The foundation said it plans to use the initial investment to focus on research, education, and supporting groups working to combat violence against Asian Americans and Pacific Islanders.

TAAF is inviting leaders from business and philanthropy to participate in its AAPI Giving Challenge, a 5-year commitment to bringing sorely needed resources to under-funded AAPI communities and causes. TAAF will work with the partners who join the AAPI Giving Challenge to develop programs and help bring TAAF’s mission and vision to life.

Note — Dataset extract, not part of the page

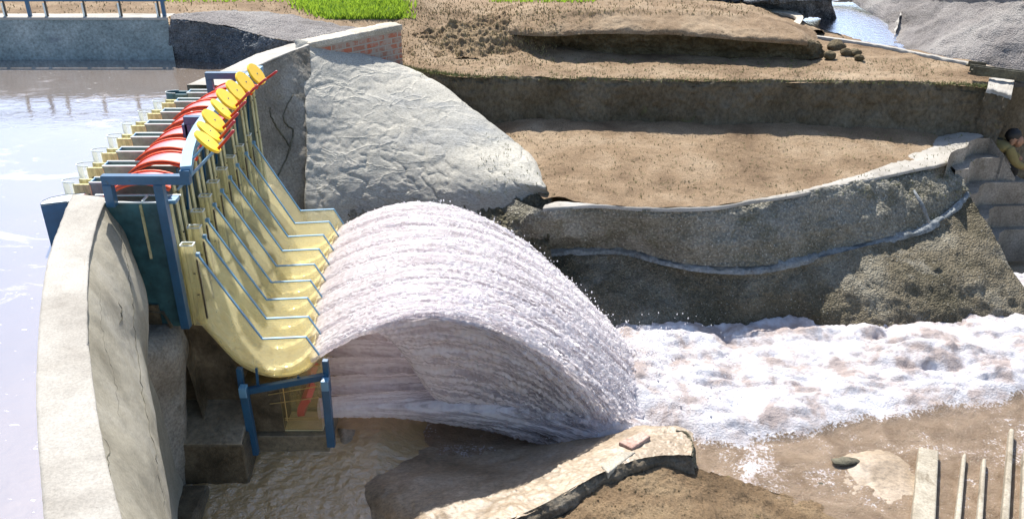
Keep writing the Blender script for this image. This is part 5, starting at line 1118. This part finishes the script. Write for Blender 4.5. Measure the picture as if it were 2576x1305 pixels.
# clothing: shirt over torso and arms, dark trousers
Jc = [(pel+np.array((0, 0, .02)), .155), (ch, .175), (sh, .135), (sh+np.array((.0, -.18, -.03)), .078), (sh+np.array((.10, -.24, -.22)), .06), (sh+np.array((.25, -.225, -.29)), .048), (sh+np.array((.05, .17, -.04)), .078), (sh+np.array((.22, .17, -.20)), .06), (sh+np.array((.35, .09, -.28)), .048)]
skin('jacket', Jc, [(0, 1), (1, 2), (2, 3), (3, 4), (4, 5), (2, 6), (6, 7), (7, 8)], M['jacket'], pe_)
Jt = [(pel, .165), (pel+np.array((.05, -.12, -.02)), .105), (pel+np.array((.36, -.18, .05)), .085), (pel+np.array((.23, -.18, -.25)), .065), (pel+np.array((.05, .12, -.02)), .105), (pel+np.array((.36, .16, .05)), .085), (pel+np.array((.23, .16, -.25)), .065)]
skin('trousers', Jt, [(0, 1), (1, 2), (2, 3), (0, 4), (4, 5), (5, 6)], M['vest'], pe_)
Jv = [(ch+np.array((.06, 0, -.08)), .165), (ch+np.array((.06, 0, .03)), .16), (sh+np.array((.06, 0, -.02)), .10)]
skin('vest', Jv, [(0, 1), (1, 2)], M['vest'], pe_)
# head details
def ell(c, r, mat, name, noise_=0, clip=None):
    th_ = np.linspace(0, PI, 18); ph = np.linspace(0, 2*PI, 26, endpoint=False); TH, PH = np.meshgrid(th_, ph, indexing='ij')
    D = np.stack([np.sin(TH)*np.cos(PH), np.sin(TH)*np.sin(PH), np.cos(TH)], -1); R = 1+noise_*fbm(D*6, 2)
    G = D*R[..., None]*np.array(r)+np.array(c); F = [(i*26+j, i*26+(j+1) % 26, (i+1)*26+(j+1) % 26, (i+1)*26+j) for i in range(17) for j in range(26)]
    return mesh(name, G, F, mat, pe_, True)
ell(h+np.array((-.015, .015, .05)), (.105, .092, .098), M['hair'], 'hair', .12)
ell(h+np.array((.055, -.02, -.025)), (.065, .066, .085), M['skin'], 'face', .03)
ell(h+np.array((.122, -.03, -.035)), (.018, .013, .022), M['skin'], 'nose')
ell(h+np.array((.02, -.085, -.02)), (.018, .01, .026), M['skin'], 'ear')
for s in (-1, 1): ell(h+np.array((.105, -.02+.028*s, -.008)), (.010, .012, .007), M['hair'], 'eye')
# hands
hc = J[10][0]
for k, hc in enumerate((J[10][0], J[13][0]+np.array((.05, 0, -.03)))):
    Jh = [(hc, .026), (hc+np.array((.05, 0, -.04)), .03)]; Eh = [(0, 1)]
    for f_ in range(4):
        b_ = hc+np.array((.07, -.028+.019*f_, -.06)); n = len(Jh); Jh += [(b_, .009), (b_+np.array((.025, 0, -.03)), .008), (b_+np.array((.025, 0, -.055-.004*(f_ % 3))), .007)]; Eh += [(1, n), (n, n+1), (n+1, n+2)]
    n = len(Jh); b_ = hc+np.array((.03, -.04, -.03)); Jh += [(b_, .010), (b_+np.array((.03, -.015, -.03)), .008)]; Eh += [(0, n), (n, n+1)]
    skin('hand', Jh, Eh, M['skin'], pe_)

TAAF has already made several critical investments in AAPI communities to ensure organizations can address anti-AAPI hate and violence. In the aftermath of the tragic Atlanta-area shooting that took place in March 2021, TAAF distributed $1 million to Asian Americans Advancing Justice (“AAJC”) coalition, $1 million to Stop AAPI Hate, and $1 million to the National Asian American Women’s Forum (“NAPAWF”). These grants will offer ongoing support as these organizations monitor anti-AAPI hate incidents and build systems to measure and defend hate against the community for the long term.

While there are 23 million Asian Americans and Pacific Islanders living in the U.S., historically, “AAPI communities have received less than 0.5% of charitable giving from foundations,” TAAF said.

May is Asian American and Pacific Islander Heritage Month in the U.S.